Petitioner's argument is bottomed on the theory that originally the parties had agreed to exchange the properties on a plan requiring petitioner to pay $21,000 in cash and it is argued that this agreement expressed the actual purpose of the parties. But it was found that it was not possible to consummate the transaction on the plan originally agreed upon and hence it was abandoned and a new contract entered into in writing. This contract must be accepted as reflecting the actual nature of the transaction. Had the original plan been carried out petitioner would have paid $21,000, but under the transaction as actually consummated he received $14,000 in cash, which he was at liberty to use as he pleased. He was not required to apply this payment upon the mortgage indebtedness but he at once realized a portion of his total gain resulting from the exchange of the properties.

8

Petitioner, to be entitled to the benefit of Section 112(b) (1), must bring himself squarely within the explicit provisions of the exception there provided for. Gregory v. Helvering, 293 U.S. 465, 55 S.Ct. 266, 79 L.Ed. 596, 97 A.L.R. 1355; City Bank Farmers Trust Co. v.

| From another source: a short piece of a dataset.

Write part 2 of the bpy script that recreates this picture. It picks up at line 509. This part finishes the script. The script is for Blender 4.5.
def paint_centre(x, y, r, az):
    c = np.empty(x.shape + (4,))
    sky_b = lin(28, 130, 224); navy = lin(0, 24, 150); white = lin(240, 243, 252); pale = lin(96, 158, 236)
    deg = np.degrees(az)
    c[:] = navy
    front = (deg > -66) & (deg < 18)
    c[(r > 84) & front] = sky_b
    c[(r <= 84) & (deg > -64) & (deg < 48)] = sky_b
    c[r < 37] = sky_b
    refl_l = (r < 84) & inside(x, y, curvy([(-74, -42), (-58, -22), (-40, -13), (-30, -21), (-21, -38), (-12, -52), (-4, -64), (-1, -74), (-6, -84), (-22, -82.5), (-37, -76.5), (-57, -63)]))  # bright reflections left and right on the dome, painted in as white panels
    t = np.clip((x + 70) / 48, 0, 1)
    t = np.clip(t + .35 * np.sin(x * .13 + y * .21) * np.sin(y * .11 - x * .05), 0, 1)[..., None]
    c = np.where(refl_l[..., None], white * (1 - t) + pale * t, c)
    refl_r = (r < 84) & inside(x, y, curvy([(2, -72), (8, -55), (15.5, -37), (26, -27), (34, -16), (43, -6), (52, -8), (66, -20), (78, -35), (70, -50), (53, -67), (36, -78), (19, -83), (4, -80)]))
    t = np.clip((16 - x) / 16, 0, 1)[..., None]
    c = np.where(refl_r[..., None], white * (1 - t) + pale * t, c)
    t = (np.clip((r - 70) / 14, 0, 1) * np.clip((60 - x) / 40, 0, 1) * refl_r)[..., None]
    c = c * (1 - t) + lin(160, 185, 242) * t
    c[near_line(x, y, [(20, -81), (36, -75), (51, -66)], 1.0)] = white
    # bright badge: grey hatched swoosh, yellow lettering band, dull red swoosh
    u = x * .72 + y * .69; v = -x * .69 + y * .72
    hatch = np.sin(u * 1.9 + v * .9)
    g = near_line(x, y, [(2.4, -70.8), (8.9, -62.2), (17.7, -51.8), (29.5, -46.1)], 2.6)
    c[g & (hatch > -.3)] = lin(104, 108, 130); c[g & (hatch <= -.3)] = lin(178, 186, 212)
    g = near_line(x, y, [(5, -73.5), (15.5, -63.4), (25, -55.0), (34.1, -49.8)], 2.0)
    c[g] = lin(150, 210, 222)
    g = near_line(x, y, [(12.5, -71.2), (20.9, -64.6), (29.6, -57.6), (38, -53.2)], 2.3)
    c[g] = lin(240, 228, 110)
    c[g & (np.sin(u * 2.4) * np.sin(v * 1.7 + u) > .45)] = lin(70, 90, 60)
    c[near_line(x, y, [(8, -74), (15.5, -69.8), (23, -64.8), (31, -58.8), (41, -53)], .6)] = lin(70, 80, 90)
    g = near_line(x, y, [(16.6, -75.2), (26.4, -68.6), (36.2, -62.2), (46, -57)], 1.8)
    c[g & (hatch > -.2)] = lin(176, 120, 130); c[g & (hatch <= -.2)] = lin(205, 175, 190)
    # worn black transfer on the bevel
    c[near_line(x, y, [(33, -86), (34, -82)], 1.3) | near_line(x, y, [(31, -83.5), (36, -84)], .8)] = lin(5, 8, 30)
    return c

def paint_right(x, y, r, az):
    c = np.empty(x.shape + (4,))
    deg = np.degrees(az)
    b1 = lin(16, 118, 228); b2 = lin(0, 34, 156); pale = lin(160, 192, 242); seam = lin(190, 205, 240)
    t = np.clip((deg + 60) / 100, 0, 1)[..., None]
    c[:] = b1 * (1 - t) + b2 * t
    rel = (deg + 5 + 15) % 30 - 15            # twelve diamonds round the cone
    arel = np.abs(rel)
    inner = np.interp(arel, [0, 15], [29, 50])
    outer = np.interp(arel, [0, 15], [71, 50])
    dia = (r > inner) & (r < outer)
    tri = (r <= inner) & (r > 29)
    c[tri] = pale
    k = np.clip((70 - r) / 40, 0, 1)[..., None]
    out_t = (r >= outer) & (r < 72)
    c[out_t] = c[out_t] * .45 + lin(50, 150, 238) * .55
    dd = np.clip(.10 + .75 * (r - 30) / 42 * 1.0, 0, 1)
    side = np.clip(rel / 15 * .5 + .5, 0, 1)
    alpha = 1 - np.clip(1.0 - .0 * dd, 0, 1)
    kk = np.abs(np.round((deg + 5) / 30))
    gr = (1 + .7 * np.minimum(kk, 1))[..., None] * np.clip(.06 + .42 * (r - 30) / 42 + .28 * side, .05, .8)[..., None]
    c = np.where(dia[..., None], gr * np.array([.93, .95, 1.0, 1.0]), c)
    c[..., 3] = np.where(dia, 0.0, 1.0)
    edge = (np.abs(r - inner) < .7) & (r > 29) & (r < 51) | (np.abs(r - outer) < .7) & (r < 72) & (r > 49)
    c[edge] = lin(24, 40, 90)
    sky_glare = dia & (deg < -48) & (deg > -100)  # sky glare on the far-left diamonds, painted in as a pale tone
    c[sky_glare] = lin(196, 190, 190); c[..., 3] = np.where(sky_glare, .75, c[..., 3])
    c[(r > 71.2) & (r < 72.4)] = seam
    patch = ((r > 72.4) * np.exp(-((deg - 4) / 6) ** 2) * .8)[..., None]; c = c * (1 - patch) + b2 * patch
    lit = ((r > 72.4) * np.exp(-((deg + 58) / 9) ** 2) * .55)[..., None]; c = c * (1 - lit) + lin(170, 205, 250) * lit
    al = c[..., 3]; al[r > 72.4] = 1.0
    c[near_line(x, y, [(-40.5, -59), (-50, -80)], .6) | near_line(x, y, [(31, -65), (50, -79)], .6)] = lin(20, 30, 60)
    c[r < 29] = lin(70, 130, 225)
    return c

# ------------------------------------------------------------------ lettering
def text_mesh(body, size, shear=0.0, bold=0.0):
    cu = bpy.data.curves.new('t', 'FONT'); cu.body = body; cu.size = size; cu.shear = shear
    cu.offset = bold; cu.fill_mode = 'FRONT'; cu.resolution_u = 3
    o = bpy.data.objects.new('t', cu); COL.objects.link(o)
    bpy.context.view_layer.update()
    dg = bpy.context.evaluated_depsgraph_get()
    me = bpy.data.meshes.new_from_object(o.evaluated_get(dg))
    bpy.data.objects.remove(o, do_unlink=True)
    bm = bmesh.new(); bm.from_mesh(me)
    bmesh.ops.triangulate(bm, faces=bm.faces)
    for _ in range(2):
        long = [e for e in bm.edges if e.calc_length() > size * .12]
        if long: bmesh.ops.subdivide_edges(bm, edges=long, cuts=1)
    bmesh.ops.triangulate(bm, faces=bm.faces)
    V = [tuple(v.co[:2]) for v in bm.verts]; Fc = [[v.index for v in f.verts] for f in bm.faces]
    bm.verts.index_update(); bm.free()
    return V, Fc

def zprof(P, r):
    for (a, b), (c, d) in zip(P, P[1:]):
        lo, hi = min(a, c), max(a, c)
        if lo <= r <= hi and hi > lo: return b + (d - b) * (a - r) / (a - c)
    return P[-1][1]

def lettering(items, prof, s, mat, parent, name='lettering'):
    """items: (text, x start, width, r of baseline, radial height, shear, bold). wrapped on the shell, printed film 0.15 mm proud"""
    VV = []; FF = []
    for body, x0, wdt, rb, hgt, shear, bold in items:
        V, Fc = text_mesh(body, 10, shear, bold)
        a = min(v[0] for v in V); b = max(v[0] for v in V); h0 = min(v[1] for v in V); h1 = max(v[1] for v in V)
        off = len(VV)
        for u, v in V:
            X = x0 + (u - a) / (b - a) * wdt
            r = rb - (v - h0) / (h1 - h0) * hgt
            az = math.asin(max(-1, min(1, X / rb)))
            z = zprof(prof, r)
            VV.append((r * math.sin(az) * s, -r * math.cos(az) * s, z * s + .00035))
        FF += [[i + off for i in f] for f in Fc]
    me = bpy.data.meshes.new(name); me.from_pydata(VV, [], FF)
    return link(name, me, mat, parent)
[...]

Hoey, 2 Cir., 125 F.2d 577. Section 112(a) requires recognition of the total gain so that petitioner is claiming under an exception to this general rule. The issue before us is limited to the amount of petitioner's gain which is to be recognized. Section 112(c) (1) provides for the recognition of gain to the recipient of other property or money to the extent of the sum of such money or the value of the property received. Petitioner received $14,000; hence, he had a partial cash realization of his total gain. To the extent that his gain was thus realized, we think it was taxable. He was not a mere conduit whereby the $14,000 was conveyed to the holder of the $35,000 mortgage in reduction thereof. He was under no obligation to apply the $14,000 to the mortgage indebtedness, and in fact could not presently so do because of the terms of the mortgage. The mortgage indebtedness was not due but was a long term obligation that might never be paid.

9

Being of the view that the decision of the Tax Court is correct, the judgment is affirmed.